Las síntesis culturales no son la única respuesta a los dilemas que plantea la globalización en términos culturales. Existe una tendencia cuya estrategia es el rechazo sistemático a esta circulación de bienes simbólicos y valores occidentales que difunde el fenómeno globalizador. En diferentes partes del planeta surgen “murallas” culturales que intentan preservar la “pureza” de sus identidades. Estas se cohesionan en base a la reafirmación de un pasado idealizado, y asumen una actitud mucho más beligerante que pone en riesgo la seguridad colectiva mundial. La negación del “otro” - tanto a nivel micro: sujeto contra sujeto como a nivel macro: cultura contra cultura - subsistirá en la medida que la pobreza y la marginación no disminuyan. Las identidades devienen en estrategia en situaciones de contradicciones sociales.
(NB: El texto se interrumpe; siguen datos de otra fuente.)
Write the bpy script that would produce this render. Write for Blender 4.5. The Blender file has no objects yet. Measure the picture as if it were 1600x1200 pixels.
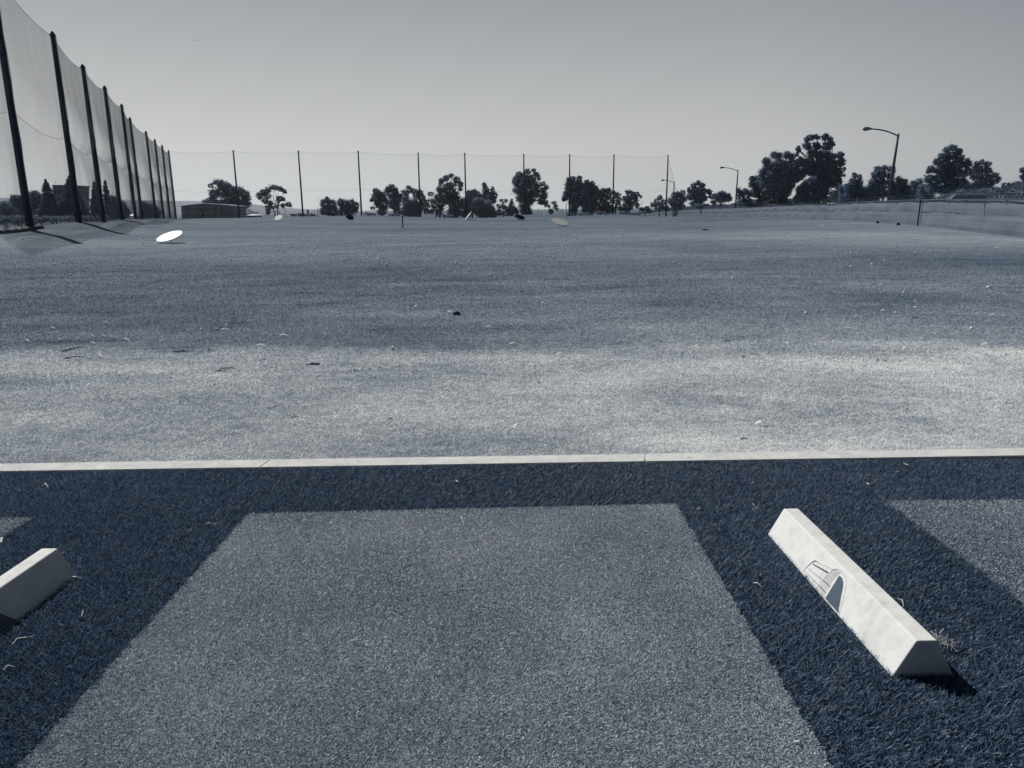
import bpy, bmesh, math, random
import numpy as np
from mathutils import Vector, Matrix
random.seed(7); RNG = np.random.default_rng(7)
sc = bpy.context.scene
col = sc.collection

# ------------------------------------------------------------------ camera
FPX = 1155.6                       # focal length in photo pixels (26 mm on a 36 mm wide sensor)
PITCH, ROLL, EYE = math.radians(13.29), math.radians(0.6), 1.55
Fw = Vector((0, math.cos(PITCH), -math.sin(PITCH)))
U0 = Vector((0, math.sin(PITCH), math.cos(PITCH)))
Rt = Vector((1, 0, 0)) * math.cos(ROLL) - U0 * math.sin(ROLL)
Up = U0 * math.cos(ROLL) + Vector((1, 0, 0)) * math.sin(ROLL)
cam_d = bpy.data.cameras.new("camera"); cam = bpy.data.objects.new("camera", cam_d)
col.objects.link(cam); sc.camera = cam
cam_d.sensor_width = 36; cam_d.lens = 26.0; cam_d.clip_start = 0.05; cam_d.clip_end = 20000
M = Matrix.Identity(4)
for i, a in enumerate((Rt, Up, -Fw)):
    for k in range(3): M[k][i] = a[k]
M[2][3] = EYE
cam.matrix_world = M

# ------------------------------------------------------------------ tones of the print
def s2l(c):
    c /= 255.0
    return c / 12.92 if c <= .04045 else ((c + .055) / 1.055) ** 2.4
_V = [.004, .01, .03, .06, .076, .14, .17, .29, .39, .57, .75, 1]
_R = [.24, .26, .48, .64, .68, .82, .84, .915, .975, 1.0, 1.01, 1.01]
_B = [2.6, 2.5, 1.85, 1.53, 1.46, 1.26, 1.22, 1.10, 1.01, .975, .955, .95]
def duo(v, k=1.0):
    v = max(v, .0005)
    return (v * float(np.interp(v * k, _V, _R)), v, v * float(np.interp(v * k, _V, _B)), 1)

# ------------------------------------------------------------------ sun and sky
SUN = Vector((-.467, .605, .643)).normalized()
EL = math.asin(SUN.z); AZ = math.atan2(SUN.x, SUN.y)
sd = bpy.data.lights.new("sun", 'SUN'); sd.energy = 4.8; sd.angle = math.radians(.5); sd.color = (1, .995, .975)
so = bpy.data.objects.new("sun", sd); col.objects.link(so)
so.rotation_euler = (-SUN).to_track_quat('-Z', 'Y').to_euler(); so.location = (0, 0, 60)

W = bpy.data.worlds.new("World"); sc.world = W; W.use_nodes = True
nt = W.node_tree; N = nt.nodes; L = nt.links
bg = N['Background']; bg.inputs[1].default_value = 1.0
tc = N.new('ShaderNodeTexCoord'); sx = N.new('ShaderNodeSeparateXYZ'); L.new(tc.outputs['Generated'], sx.inputs[0])
def vramp(sock, stops, tint=False):
    r = N.new('ShaderNodeValToRGB')
    while len(r.color_ramp.elements) < len(stops): r.color_ramp.elements.new(.5)
    for e, (p_, v) in zip(r.color_ramp.elements, stops): e.position = p_; e.color = duo(v) if tint else (v, v, v, 1)
    L.new(sock, r.inputs[0]); return r.outputs[0]
elev = vramp(sx.outputs['Z'], [(0, .70), (.03, .655), (.08, .57), (.13, .485), (.20, .39), (.27, .30), (.42, .15), (.65, .05), (1, .015)])
dt = N.new('ShaderNodeVectorMath'); dt.operation = 'DOT_PRODUCT'
h = math.hypot(SUN.x, SUN.y)
L.new(tc.outputs['Generated'], dt.inputs[0]); dt.inputs[1].default_value = (SUN.x / h, SUN.y / h, 0)
hm = N.new('ShaderNodeMath'); hm.operation = 'MULTIPLY_ADD'; L.new(dt.outputs['Value'], hm.inputs[0]); hm.inputs[1].default_value = .5; hm.inputs[2].default_value = .5
azf = vramp(hm.outputs[0], [(0, .012), (.20, .03), (.46, .35), (.62, .64), (.78, .91), (1, 1.0)])
mm_ = N.new('ShaderNodeMath'); mm_.operation = 'MULTIPLY'; L.new(elev, mm_.inputs[0]); L.new(azf, mm_.inputs[1])
tint = vramp(mm_.outputs[0], [(x, max(x, .004)) for x in (0, .01, .03, .06, .1, .16, .24, .34, .45, .6, .8)], True)
L.new(tint, bg.inputs[0])
vs = sc.view_settings
vs.view_transform = 'Standard'; vs.look = 'None'; vs.exposure = 0; vs.gamma = 1; vs.use_curve_mapping = False
sc.cycles.transparent_max_bounces = 24; sc.cycles.max_bounces = 6
sc.cycles.volume_bounces = 0

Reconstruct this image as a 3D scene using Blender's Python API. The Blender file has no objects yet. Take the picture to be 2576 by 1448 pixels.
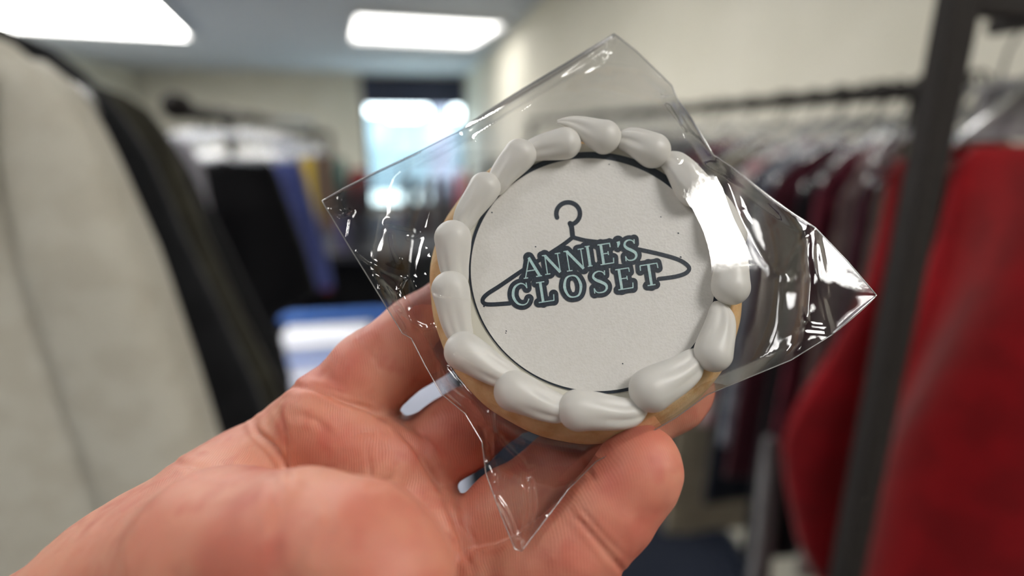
import bpy, bmesh, math, random
import numpy as np
from mathutils import Vector, Matrix
from mathutils.geometry import delaunay_2d_cdt
from mathutils import noise as mnoise

random.seed(7)
rng = np.random.default_rng(7)
scene = bpy.context.scene
COL = scene.collection
PI = math.pi

# ------------------------------------------------------------------ camera
FPX = 1400.0
CX, CY = 1288.0, 724.0
EYE = Vector((0.0, 0.0, 1.55))
Yc = Vector((-258.0, 392.0, -1400.0)).normalized()      # depth of the room, seen from the camera
pitch = math.atan(392.0 / 1400.0)
Zc = Vector((0.0, math.cos(pitch), math.sin(pitch)))
Xc = Yc.cross(Zc)
R = Matrix((Xc, Yc, Zc))                                # camera -> world rotation
cam_d = bpy.data.cameras.new('camera')
cam = bpy.data.objects.new('camera', cam_d)
COL.objects.link(cam)
cam.matrix_world = Matrix.Translation(EYE) @ R.to_4x4()
cam_d.sensor_width = 36.0
cam_d.lens = FPX / 2576 * 36.0
cam_d.clip_start = 0.01
cam_d.clip_end = 200
S = 0.915                                               # size of the hand and the cookie
cam_d.dof.use_dof = True
cam_d.dof.focus_distance = 0.145 * S
cam_d.dof.aperture_fstop = 4.0
scene.camera = cam

# ------------------------------------------------------------------ world, exposure
w = bpy.data.worlds.new('sky'); scene.world = w; w.use_nodes = True
bg = w.node_tree.nodes['Background']
bg.inputs[0].default_value = (0.82, 0.93, 1.0, 1); bg.inputs[1].default_value = 8.0
scene.view_settings.view_transform = 'Standard'
scene.view_settings.look = 'None'
scene.view_settings.gamma = 1
scene.view_settings.use_curve_mapping = False
scene.view_settings.exposure = 0.56
scene.cycles.use_denoising = True
scene.cycles.transparent_max_bounces = 24
scene.cycles.max_bounces = 10
scene.cycles.sample_clamp_indirect = 6
LAMP = 14.0                                             # emission of the ceiling lamps
CEIL = 2.60
RW = 1.12                                               # right wall

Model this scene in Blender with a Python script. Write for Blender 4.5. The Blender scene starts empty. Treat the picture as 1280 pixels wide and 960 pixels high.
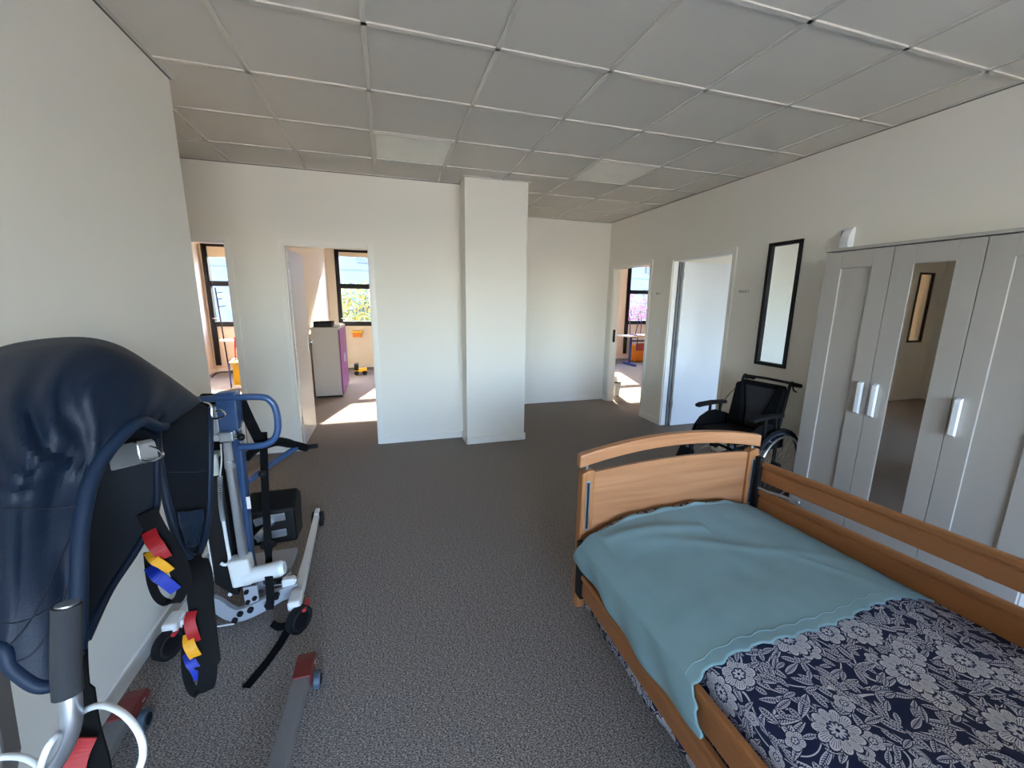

Es importante tomar en cuenta la construcción de identidades como estrategias que compiten por el acceso a bienes y recursos materiales. No solo se trata de “tradiciones inventadas” que cohesionan colectividades sino, en muchos casos, de reinvenciones de las mismas tradiciones, a partir de reinterpretaciones históricas poco confiables, con el objetivo de obtener beneficios económicos para sus respectivas comunidades –como sucede en el Perú con el caso del Intiraymi. En un contexto en el que el acceso a las fuentes de riqueza se restringe y las principales instituciones públicas son erosionadas, las construcciones identitarias como estrategias adquieren vigencia convirtiéndose en instrumento de protesta social y de acceso a los beneficios que la globalización genera.